Di sisi lain, ambisi itu, melalui tindakan-tindakan tadi,
membuat orang itu memiliki rahasia gelap. Tidak berhenti sampai di situ, buku
ini cukup panjang lebar merenungkan rahasia. Salah satu tokoh bahkan berkata
bahwa semakin seseorang kelihatan baik semakin busuklah rahasianya. Inilah yang
kemudian menjadikan rahasia sebagai salah satu kunci untuk menaklukkan dan
mengendalikan orang. Berdasarkan pandangan semacam ini, jelaslah kenapa para
anggota Klub Sastra menulis yang baik-baik tentang dirinya sendiri maupun
tentang Itsumi. Satu-satunya yang digambarkan tidak baik adalah orang yang
dituduh sebagai pembunuh Itsumi.
Soal budaya berahasia ini, Diana Detcheva sebagai murid
internasional, atau dengan kata lain, sebagai orang asing, memiliki pendapat
yang bagus. Dia menyatakan bahwa pergaulan para siswi SMA katolik itu seperti
berdiri di atas jalinan tali yang kedua ujungnya sama-sama ditarik. Semua orang
saling tersenyum di depan. Tapi seperti ada suatu ketidaknyamanan yang kuat di
baliknya. Di sini dia berbicara tentang ketulusan dan kesetiaan dalam
bersahabat. Topik ini digemakan lebih kuat lagi oleh hubungan antara Itsumi dan
anggota Klub Sastra.
Menurut saya, bukan hanya judul maupun acara yami nabe yang gelap dalam buku ini,
tetapi juga cara buku ini memandang persoalan-persoalan di dalamnya. Bahwa
hubungan antarmanusia adalah suatu hal yang suram, tidak bisa dipercaya, dan
sama sekali tidak tulus. Tapi untungnya kegelapan itu diimbangi dengan
ketegangan atas rahasia kematian Itsumi. Jadi ada yang menyeimbangkan rasa
suram itu. Perasaan saya bisa agak teralihkan. Kalau tidak, mungkin setelah
membaca ini, suasana hati saya akan muram durja, seperti ketika saya beres
menonton Requiem of a Dream atau
(yang belum lama ini) membaca New Grub
Street.
Di tengah semua ketegangan itu pernak-pernik kegiatan
membaca adalah salah satu peleganya. Ada banyak referensi karya menarik di
sini. Setiap anggota punya penulis atau karya yang berkesan untuk dirinya. Dan
referensi itu juga menunjukkan sedikit-banyak kepribadiannya. Misalnya, Koga
Sonoko yang berambisi menjadi dokter menyukai karya Michael Crichton dan Robin
Cook yang mengandung unsur medis. Lebih lanjut, cerita Sonoko berisi semacam
tips membaca yang menarik. Mulanya dia hanya bisa mengatakan hal-hal semacam
“menarik” setelah membaca buku. Tapi pergaulannya dengan Klub Sastra membuatnya
belajar untuk menikmati kegiatan membaca lebih jauh. Dia belajar untuk
menjelaskan perasaan dan penilaiannya ketika membaca, mendudukkan topik dalam
bacaannya dengan konteks di sekitarnya, membicarakannya bahkan mendebatkannya,
dan menuliskannya secara sistematis. Pendeknya, tips yang amat bermanfaat untuk
siapa pun yang ingin menikmati kegiatan membaca lebih jauh.

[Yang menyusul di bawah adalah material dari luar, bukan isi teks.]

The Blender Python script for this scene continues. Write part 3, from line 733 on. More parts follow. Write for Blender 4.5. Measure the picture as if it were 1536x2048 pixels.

Sebagai sebuah teka-teki kematian seseorang, Girls in the Dark memantik rasa
penasaran yang terpuaskan di akhir cerita. Sebagai pemantik pembicaraan tentang
ambisi dan hubungan antarmanusia novel pertam Akiyoshi Rikako ini memberikan
asupan-asupan yang membuat kita lebih peka lagi terhadap topik-topik tadi. Apa
pun itu, novel ini tetap nikmat. Cukup menyisakan kegelisahan memang. Dan
tentunya rasa penasaran untuk membaca karyanya yang lain.